We spend our entire life looking for love everywhere, some obvious and some not so obvious. There are as many shades and definitions of love as there are individuals. The mother child love relationship is the most primitive and obvious and spans the entire lifetime of either one of them. The next rung down is the relationship with our father, siblings, children and other blood relatives that come in a whole range of colors. The next obvious love relationship is from the time we attain puberty and our sex hormones start to play the cupid game. It starts
with a crush on out teacher or nanny, flirting with the opposite gender, engaging in boyfriend / girlfriend games and finally getting caught in the marriage trap for good or bad. Along the way we have friends hom we swear by, but do we really love them? Marriage is by no means the end game, and the hunt for ‘true love’ continues right to our
death bed. We all want this elusive true love, and each new relationship promises to be that eternal love until it lies shattered on the altar of commitment and monogamy. I have never heard anyone say, ‘I love my God’ or ‘I love my Guru’. One always fears God and always respects the Guru. What does love have to do with religion or spirituality! We have put them on a pedestal and we can only look up to them. Love is looking in the eyes. You do ot look your God or your Guru in their eyes. Love is primeval and sublime and intimate and allencompassing and intoxicating. We may be devoted to them, but we do not associate these feelings of love with them. Meera’s feelings for Krishna were totally and purely devotional unlike that of Radha which was unrequited love. But Krishna loved himself, and thereby he loved Rukmini and Radha and Meera and all the gopis and cowherds. He loved the Pandavas as much as he loved the Kauravas. His love knew no bounds.
But we never look at that one person whom we know the best and who is the easiest to fall in love with, because there is no ‘other’, our own self. We loathe our self, fling scorn, wallow in self-pity and are unduly harsh and critical and negative of our own life. Instead of counting our blessings and being thankful for our life, we complain and beg and plead and pray for ever more. Sometimes we almost wish we had not been born. We feel the entire world and everyone is stacked against us, nobody loves us. But do we love our own self?
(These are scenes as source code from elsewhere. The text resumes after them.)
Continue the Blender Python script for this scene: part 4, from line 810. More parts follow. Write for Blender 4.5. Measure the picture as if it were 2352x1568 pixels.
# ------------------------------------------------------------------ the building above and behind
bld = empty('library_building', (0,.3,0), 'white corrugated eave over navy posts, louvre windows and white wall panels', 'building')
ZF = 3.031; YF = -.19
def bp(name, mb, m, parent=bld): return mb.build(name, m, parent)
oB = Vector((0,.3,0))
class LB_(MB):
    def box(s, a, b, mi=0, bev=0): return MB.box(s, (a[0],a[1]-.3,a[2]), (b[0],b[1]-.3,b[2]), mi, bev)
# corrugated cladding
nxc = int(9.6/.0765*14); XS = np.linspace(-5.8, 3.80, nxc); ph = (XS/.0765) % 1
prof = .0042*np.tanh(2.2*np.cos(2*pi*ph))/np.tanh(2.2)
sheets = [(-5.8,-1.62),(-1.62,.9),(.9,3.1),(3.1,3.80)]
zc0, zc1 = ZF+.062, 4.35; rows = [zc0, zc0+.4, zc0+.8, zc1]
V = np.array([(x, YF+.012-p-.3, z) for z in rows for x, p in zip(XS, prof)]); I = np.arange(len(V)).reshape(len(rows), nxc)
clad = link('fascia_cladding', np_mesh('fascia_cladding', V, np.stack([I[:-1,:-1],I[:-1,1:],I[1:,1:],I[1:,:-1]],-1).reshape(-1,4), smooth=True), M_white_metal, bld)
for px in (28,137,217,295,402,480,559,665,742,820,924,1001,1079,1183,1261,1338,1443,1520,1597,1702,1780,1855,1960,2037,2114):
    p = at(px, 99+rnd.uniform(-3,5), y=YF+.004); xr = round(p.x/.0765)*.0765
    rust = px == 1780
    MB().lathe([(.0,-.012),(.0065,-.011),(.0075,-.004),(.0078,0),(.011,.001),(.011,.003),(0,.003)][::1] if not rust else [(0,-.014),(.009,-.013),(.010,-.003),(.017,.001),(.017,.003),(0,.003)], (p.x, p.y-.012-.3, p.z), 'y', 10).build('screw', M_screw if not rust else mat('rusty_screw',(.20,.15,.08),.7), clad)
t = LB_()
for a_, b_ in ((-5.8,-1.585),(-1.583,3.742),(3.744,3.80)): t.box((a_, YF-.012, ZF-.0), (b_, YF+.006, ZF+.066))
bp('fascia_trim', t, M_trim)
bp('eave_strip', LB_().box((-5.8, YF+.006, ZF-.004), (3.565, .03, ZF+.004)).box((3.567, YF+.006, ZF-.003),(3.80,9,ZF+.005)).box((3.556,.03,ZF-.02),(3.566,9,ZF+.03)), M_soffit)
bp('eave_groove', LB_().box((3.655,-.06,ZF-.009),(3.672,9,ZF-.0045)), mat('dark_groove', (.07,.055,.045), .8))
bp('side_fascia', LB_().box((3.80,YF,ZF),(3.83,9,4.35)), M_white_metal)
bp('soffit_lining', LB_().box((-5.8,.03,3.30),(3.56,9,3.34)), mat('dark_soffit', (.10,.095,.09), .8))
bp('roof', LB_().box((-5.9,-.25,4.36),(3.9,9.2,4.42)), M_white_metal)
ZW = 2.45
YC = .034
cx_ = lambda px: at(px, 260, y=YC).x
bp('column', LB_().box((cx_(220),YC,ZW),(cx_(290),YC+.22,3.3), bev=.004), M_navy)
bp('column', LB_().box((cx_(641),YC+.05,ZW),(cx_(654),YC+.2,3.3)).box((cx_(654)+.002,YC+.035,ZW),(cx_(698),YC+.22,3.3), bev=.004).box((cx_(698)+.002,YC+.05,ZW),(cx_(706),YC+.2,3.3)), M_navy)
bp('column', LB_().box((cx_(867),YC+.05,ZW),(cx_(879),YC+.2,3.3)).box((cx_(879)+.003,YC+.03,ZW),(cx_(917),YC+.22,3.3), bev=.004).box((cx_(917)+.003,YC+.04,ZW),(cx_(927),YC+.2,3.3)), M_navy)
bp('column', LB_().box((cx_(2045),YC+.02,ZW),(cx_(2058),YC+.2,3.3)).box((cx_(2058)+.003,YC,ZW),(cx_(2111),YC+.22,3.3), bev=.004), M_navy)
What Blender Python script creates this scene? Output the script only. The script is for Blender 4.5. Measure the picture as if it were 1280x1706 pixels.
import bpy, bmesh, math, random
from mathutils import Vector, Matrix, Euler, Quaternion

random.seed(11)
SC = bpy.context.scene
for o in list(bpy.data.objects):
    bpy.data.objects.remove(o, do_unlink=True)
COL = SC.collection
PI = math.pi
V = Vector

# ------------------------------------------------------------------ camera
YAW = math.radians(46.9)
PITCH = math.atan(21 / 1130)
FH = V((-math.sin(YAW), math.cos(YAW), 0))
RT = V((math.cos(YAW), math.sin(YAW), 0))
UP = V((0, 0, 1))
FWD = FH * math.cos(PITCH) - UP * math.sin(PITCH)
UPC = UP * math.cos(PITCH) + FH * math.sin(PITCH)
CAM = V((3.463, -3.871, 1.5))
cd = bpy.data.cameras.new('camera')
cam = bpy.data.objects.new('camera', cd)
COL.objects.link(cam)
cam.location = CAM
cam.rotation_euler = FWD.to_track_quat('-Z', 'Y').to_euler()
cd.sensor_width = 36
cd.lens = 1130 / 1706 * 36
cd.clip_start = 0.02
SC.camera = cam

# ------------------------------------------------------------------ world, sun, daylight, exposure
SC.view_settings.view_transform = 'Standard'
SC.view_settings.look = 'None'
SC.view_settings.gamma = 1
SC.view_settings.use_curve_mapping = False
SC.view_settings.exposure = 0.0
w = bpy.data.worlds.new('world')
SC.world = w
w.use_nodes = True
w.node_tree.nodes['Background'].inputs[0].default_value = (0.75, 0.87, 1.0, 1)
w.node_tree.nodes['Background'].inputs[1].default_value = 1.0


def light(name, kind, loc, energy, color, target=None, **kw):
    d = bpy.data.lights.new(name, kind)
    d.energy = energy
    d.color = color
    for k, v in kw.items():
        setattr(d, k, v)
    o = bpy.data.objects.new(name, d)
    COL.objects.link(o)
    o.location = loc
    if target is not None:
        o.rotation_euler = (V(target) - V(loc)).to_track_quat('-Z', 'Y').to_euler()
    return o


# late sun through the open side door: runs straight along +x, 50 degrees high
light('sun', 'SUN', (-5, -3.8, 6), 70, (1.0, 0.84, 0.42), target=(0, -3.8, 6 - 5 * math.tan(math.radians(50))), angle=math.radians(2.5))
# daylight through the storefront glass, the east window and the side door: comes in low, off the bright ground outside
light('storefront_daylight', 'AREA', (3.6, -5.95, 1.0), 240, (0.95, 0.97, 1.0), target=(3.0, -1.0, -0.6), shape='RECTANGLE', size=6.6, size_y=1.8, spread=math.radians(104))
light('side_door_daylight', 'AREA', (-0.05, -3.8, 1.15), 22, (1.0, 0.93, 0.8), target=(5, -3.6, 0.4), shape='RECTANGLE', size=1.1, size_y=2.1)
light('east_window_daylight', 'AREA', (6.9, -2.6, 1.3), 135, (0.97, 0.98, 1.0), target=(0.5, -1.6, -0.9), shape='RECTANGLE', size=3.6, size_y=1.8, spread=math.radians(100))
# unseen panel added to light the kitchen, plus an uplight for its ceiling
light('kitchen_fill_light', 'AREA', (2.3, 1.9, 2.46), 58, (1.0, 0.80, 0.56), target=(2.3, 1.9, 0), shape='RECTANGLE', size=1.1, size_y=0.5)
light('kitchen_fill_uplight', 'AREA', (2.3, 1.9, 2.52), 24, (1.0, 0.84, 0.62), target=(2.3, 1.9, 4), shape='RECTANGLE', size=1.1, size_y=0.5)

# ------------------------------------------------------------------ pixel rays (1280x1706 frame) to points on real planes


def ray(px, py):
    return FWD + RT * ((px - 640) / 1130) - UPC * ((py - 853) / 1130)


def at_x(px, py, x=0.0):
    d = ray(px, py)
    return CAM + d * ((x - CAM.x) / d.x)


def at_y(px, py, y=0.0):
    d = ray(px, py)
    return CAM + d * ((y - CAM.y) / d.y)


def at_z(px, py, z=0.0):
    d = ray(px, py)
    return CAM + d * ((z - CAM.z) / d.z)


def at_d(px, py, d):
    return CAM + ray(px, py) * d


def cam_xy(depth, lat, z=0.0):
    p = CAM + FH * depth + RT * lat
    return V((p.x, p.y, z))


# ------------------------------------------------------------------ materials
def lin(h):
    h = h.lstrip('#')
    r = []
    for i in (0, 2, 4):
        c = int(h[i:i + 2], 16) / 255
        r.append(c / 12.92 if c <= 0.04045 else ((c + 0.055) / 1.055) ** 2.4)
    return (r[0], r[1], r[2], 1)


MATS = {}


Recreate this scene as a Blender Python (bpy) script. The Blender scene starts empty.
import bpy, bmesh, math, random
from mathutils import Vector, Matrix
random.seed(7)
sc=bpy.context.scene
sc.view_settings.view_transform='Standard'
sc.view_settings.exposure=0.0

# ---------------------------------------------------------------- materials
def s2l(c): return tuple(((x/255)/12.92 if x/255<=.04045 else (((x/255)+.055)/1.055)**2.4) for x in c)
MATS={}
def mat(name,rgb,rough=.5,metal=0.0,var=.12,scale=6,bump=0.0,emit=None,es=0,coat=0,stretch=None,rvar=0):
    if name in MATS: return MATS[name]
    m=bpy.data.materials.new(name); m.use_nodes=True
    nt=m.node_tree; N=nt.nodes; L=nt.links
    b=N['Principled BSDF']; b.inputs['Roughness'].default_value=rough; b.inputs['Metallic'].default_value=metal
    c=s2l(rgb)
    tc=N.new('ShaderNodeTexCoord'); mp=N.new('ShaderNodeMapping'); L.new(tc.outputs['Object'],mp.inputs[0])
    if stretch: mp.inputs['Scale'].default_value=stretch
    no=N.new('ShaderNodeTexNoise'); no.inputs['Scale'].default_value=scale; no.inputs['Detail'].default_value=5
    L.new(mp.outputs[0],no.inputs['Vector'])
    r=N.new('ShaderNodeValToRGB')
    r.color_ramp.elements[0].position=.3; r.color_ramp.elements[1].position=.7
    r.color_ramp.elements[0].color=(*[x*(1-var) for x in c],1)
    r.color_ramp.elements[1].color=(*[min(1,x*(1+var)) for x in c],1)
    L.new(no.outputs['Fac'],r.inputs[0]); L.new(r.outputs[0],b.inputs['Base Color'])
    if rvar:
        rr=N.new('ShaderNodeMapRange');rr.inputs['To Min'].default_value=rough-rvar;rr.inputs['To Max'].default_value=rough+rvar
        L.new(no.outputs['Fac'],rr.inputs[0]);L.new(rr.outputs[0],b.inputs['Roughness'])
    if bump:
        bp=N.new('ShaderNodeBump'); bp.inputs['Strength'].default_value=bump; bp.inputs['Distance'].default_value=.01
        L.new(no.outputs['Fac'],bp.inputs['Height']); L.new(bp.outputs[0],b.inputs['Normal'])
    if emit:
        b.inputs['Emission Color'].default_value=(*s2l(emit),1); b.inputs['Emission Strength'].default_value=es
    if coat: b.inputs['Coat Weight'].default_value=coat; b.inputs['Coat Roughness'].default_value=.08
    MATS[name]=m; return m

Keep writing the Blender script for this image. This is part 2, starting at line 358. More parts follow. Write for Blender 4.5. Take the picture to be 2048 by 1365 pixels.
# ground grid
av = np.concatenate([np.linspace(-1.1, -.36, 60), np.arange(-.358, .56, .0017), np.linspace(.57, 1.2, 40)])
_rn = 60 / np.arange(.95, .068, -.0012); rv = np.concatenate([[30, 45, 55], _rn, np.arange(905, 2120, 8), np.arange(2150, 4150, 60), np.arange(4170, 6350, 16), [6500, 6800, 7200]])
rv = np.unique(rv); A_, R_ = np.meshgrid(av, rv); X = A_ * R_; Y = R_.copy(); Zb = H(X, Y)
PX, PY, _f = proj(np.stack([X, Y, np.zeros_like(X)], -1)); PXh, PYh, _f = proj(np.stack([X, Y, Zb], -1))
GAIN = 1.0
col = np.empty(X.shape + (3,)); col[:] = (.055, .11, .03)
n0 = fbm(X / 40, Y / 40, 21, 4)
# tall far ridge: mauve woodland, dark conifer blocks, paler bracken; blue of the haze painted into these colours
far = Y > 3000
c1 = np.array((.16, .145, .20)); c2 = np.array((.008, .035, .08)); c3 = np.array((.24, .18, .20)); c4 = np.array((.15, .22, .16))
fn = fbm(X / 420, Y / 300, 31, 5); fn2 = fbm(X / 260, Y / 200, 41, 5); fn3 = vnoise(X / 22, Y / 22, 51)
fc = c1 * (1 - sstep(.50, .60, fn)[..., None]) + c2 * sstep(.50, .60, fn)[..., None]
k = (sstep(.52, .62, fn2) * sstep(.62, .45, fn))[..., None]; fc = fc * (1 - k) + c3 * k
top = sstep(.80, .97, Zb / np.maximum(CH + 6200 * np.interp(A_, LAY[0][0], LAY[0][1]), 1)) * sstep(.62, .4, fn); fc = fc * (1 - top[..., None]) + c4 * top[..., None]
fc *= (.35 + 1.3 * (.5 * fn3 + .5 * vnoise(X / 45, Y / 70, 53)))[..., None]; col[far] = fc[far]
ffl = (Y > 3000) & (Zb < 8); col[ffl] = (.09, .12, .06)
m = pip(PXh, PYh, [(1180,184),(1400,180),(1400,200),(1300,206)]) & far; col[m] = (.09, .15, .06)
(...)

When I fell in love with myself, I rose up like a phoenix from the ashes. It was a new beginning, a new life, full of joy and happiness, brightness and clarity. The cobwebs of confusion from years of conditioning had cleared away. The sun was shining bright, and even in the darkness of the new moon night, there was always the knowledge that the sun will rise next morning. I hugged myself as I had never hugged any one, I smiled from ear to ear, and life became a blessing. When I realized that I am connected to every being in this world and we were all connected
to that one consciousness, my love for myself radiated in all directions. I would still get angry in the moment, but the anger would drop soon enough. I was no longer the doer, nor was the other. Unconditional love poured out in the form of hugs and healing circles and workshops and tete-a-tetes. The conflicts, the stress, the tension had all melted away. When you fall in love with yourself, I discovered, even God falls in love with you. I was after all his child. Doors started opening up, paths started getting cleared, answers started popping up. It was almost as if I had moved from the drudgery of the day to day life to the bliss of Now. Each moment seemed eternal. My prayers changed from asking to expressions of gratitude. Solitude became my best companion when I and my lover were the only ones together. I did not need anyone else. The change was anything but subtle.
You are in love with yourself. You take better care of your body. You start noticing things about it you never did before. The signals you were always getting from your body now become loud and clear. You start treating it with more respect and love! You are in love after all! Your mental faculties become sharper, your observation more keen.
Your spirit has rekindled the long dormant intuitive ability. You can now ‘read’ yourself better. You can ‘read’ thers better. Your love for yourself lights the path to reach out to others. You find your own inner child, the innocent self that came out crying from his mother’s womb with not a worry.
Once you fall in love with yourself, there is no getting out of it. Why would you? You have finally found your true love, one that is pure, pristine and eternal!